Friday 29 October 2010

Sail Rigging, My way of doing things

So sorry i havnt posted in a couple of days, i assure you i have been working. So since the last post we have designated tasks for everyone to accomplish, mostly all concepting and generally thinking about how we can do things. during the group session on wednesday I decided to focus on comming up with a convincing method to animate a piece of material to act as a sail.

I do not have experience with cloth, ncloth or syflex yet (i will soon!) so i was playing around with dynamic curves from the hairsystems menu. My concept was to loft surfaces together using dynamic curves, which gather their translate information from static regular curves. After around 30 minutes i had realised my initial ideas here is a play blast turntable of what i came up with:

Test01




This showed me that my instincts were working for me, and so i set about making a sail system which was a bit more of what we were after. I started by drawing out curves with the same direction and number of cv's. I then duplicated them by adding a dymaic system to them from the hair systems menu. This created nice bendy floppy curves which i could loft a surface from. this surface could then be animated in 3 ways. 1.) by affecting the cvs of the nurb, 2.) by affecting the cv's and translates of the static curves. 3.) by the dynamic attributes, all of which are keyable and customizeable.
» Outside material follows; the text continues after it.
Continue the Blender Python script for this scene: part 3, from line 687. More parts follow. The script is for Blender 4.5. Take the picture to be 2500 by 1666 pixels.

Here is the second test i came up with, although it came with its own problems to solve.

Test02




I was reasonably pleased with this system, however certain elements were not as i wanted. parts of the sail sag around where it would naturally be rigged to the mast in real life. I figured out that if i lofted a surface between both static and dynamic curves i would get the segmented look i was going for as the sails have a rectangular shape (see above) Here is the third test i worked on.

Test03




So i think the system here works really well. I was a little too experimental and jerky on the animating but the rig is very controlable, and with more time spent on this I believe this could give us the look we require. 'Nothing is working until it looks good renderd' has sort of become a moto of mine over the summer. Now im not saying im one of these people who renders everything in 1080p so i can show my cat how awesome software is. However in the view port i was seeing some very defined lines and so i wanted to see the level of smoothness i would need to add during a render to get a nice look. so here is the quick 15 minute back and front render. (mental ray, production default).

Test Render



So this was my productive output for the day, I learned a lot and got the chance to experiment with a few things i've been wanting to for a while. This is by no way the be all and end all though. Ollie and Sanjay in our group suggested that it may be easyer to use ncloth. I do not know anything about these methods/tools and so over the next few days i plan to undertake a tutorial introduction to teach me the basics which i can then apply to further tests. Ta-ra for now!